Hans Magnus Enzensberger wird 90: Artistischer Argumentator

Der Vielseitigste von allen: Ein Geburtstagsgruß an den Schriftsteller und Intellektuellen Hans Magnus Enzensberger.

Porträtfoto von Hans Magnus Enzensberger

Hans Magnus Enzensberger bei einer Pressekonferenz 2013 Foto: dpa

Hans Magnus Enzensberger, der am Montag 90 Jahre alt wird, ist der Vielseitigste unter den deutschen Schriftstellern und Intellektuellen. Er ist Lyriker, Romanautor, Essayist, Dramatiker, Übersetzer, Lektor, Zeitschriften- und Radioredakteur, Herausgeber, Hörspiel- und Kinderbuchautor, Librettist und Drehbuchautor.

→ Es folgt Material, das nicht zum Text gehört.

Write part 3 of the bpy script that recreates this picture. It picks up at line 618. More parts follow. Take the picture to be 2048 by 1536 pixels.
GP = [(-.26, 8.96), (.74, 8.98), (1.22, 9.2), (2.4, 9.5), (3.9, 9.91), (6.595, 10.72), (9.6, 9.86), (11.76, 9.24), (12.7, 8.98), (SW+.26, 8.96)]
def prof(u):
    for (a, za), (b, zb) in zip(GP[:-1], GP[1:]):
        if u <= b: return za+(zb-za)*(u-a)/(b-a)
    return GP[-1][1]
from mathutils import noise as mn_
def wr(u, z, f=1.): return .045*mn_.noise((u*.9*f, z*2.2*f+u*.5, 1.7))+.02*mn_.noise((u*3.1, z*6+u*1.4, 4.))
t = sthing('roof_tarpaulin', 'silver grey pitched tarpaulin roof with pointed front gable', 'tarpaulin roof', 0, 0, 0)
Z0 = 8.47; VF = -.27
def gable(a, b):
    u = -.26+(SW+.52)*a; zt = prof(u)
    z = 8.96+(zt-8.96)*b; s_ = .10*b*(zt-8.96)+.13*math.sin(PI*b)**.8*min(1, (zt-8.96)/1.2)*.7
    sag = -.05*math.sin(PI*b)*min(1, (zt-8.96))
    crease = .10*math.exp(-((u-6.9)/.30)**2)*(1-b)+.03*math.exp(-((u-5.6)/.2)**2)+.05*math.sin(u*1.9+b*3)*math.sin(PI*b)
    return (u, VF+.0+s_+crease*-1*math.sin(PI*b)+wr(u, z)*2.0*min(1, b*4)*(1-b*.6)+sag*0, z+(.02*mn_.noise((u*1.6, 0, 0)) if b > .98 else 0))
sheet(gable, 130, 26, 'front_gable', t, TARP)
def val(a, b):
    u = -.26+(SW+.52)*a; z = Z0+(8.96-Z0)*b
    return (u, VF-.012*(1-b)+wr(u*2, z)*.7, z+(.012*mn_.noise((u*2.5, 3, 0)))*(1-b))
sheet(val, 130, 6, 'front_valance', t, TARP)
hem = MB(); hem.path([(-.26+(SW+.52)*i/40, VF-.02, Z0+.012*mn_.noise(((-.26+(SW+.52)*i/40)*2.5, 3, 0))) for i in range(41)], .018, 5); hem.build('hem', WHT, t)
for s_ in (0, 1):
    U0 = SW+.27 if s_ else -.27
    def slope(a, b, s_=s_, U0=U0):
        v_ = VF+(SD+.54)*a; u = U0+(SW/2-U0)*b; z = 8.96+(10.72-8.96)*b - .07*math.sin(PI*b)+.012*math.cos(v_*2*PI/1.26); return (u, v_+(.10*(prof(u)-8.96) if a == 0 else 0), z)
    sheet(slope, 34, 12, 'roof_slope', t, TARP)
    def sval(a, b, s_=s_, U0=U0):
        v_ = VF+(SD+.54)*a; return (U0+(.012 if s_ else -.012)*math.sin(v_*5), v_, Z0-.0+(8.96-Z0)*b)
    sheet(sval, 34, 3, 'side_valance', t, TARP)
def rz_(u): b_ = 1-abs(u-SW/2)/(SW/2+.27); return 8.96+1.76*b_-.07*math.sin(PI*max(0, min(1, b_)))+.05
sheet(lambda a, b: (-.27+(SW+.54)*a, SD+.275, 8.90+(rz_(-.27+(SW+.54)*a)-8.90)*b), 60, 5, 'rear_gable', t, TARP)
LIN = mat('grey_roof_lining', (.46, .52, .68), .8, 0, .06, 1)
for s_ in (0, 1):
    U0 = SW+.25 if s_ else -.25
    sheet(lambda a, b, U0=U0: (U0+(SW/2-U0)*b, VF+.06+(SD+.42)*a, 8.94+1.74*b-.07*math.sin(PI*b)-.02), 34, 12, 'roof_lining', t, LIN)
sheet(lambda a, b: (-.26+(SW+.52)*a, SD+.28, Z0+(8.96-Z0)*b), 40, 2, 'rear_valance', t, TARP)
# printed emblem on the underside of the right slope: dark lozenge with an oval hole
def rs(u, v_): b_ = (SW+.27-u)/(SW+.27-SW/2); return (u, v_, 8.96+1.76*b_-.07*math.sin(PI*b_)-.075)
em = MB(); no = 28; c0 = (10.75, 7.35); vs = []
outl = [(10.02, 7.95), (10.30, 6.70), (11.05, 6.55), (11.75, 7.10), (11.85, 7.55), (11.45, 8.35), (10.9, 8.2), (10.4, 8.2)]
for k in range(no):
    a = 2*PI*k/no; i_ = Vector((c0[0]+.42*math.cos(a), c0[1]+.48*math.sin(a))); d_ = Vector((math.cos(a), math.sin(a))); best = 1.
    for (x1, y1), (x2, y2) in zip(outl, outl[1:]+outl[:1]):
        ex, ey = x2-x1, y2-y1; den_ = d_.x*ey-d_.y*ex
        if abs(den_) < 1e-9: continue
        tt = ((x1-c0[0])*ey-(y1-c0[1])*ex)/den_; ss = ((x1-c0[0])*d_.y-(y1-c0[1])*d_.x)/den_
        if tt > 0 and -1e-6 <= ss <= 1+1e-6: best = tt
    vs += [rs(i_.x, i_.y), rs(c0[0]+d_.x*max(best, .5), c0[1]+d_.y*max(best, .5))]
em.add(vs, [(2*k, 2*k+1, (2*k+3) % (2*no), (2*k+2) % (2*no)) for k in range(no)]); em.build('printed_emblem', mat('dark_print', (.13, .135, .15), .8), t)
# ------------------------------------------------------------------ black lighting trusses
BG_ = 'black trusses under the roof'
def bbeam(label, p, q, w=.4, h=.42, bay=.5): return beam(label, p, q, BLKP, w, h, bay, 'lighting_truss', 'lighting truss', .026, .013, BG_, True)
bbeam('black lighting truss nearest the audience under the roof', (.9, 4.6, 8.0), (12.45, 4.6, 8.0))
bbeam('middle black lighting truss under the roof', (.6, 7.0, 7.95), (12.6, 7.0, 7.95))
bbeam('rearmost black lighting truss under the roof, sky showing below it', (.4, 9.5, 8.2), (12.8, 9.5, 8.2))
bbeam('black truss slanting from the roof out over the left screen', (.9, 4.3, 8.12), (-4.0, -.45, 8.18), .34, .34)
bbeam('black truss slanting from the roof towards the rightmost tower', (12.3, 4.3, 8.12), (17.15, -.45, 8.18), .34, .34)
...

Die Kehrseite dieser intellektuellen Gelenkigkeit ist die politische Sprunghaftigkeit, was ihm den Ruf eingetragen hat, sich „die Attitüde des Unverantwortlichen“ zugelegt zu haben, der „sich um die praktischen Folgen seiner auslösenden Reize nicht kümmert“ – so der gleichaltrige Jürgen Habermas. Die aktualitätsbezogenen, im politischen Handgemenge geschriebenen Essays gehören denn auch nicht zu den stärksten Seiten des artistischen Intellektuellen Enzensberger.

Nach dem Studium in Erlangen, Freiburg, Hamburg und Paris wurde Enzensberger 1957 vom legendären Rundfunkredakteur Alfred Andersch für die Mitarbeit bei seiner Zeitschrift Texte und Zeichen und bei Spätabendsendungen beim Süddeutschen Rundfunk gewonnen.

Für diesen verfasste Enzensberger Essays und Features. Die Resultate dieser Arbeiten für den Rundfunk erscheinen 1962 unter dem Titel „Einzelheiten. Bewußtseins-Industrie“ in zwei Bänden in der edition suhrkamp und machen den Autor schlagartig bekannt. Insidern allerdings fiel Enzensberger schon fünf Jahre zuvor als vielstimmiger Lyriker auf („Verteidigung der Wölfe“).

Besser: Argumente

1964 erschien der Band „Politik und Verbrechen“, zwei Jahre danach die brillanten „Politischen Kolportagen“. In beiden Bänden wandte sich Enzensberger gegen den westlichen Opportunismus im Umgang mit verbrecherischen Diktaturen in ihren Hinterhöfen und terroristischen Organisationen in ihren Ländern.

Von 1965 bis 1975 war Enzensberger der Herausgeber des Kursbuchs, des einflussreichsten Organs unmittelbar vor und während der Studentenbewegung. Seine Stellung zu dieser war von Ambivalenzen nicht frei. Er war kein Mann für politische Linien und verteidigte sich gegen Angriffe aus welcher Richtung auch immer mit den Hinweisen: „Normalität ist eine defensive Kraft“ und „Bekenntnissen ziehe ich Argumente vor“.

Von 1985 bis 2007 fungierte Enzensberger als Herausgeber der „Anderen Bibliothek“, die das intellektuelle Profil der Bundesrepublik bis heute entscheidend geprägt hat. In der Reihe sind bisher über 250 Bände erschienen.

Enzensbergers vielseitige Arbeit wurde mit zahlreichen renommierten Preisen vom Georg-Büchner-Preis (1963) bis zum Prinz-von-Asturien-Preis (2002) ausgezeichnet. Grandezza bewies er 2002, als er das Preisgeld für den Ludwig-Börne-Preis an die damalige taz-Autorin Gabriele Goettle weitergab. In die Literaturgeschichte eingehen wird Enzensberger allerdings nicht mit seinem essayistischen Werk, sondern mit seinen grandiosen Gedichten, die in ihrer Raffinesse und Leichtigkeit unübertroffen sind.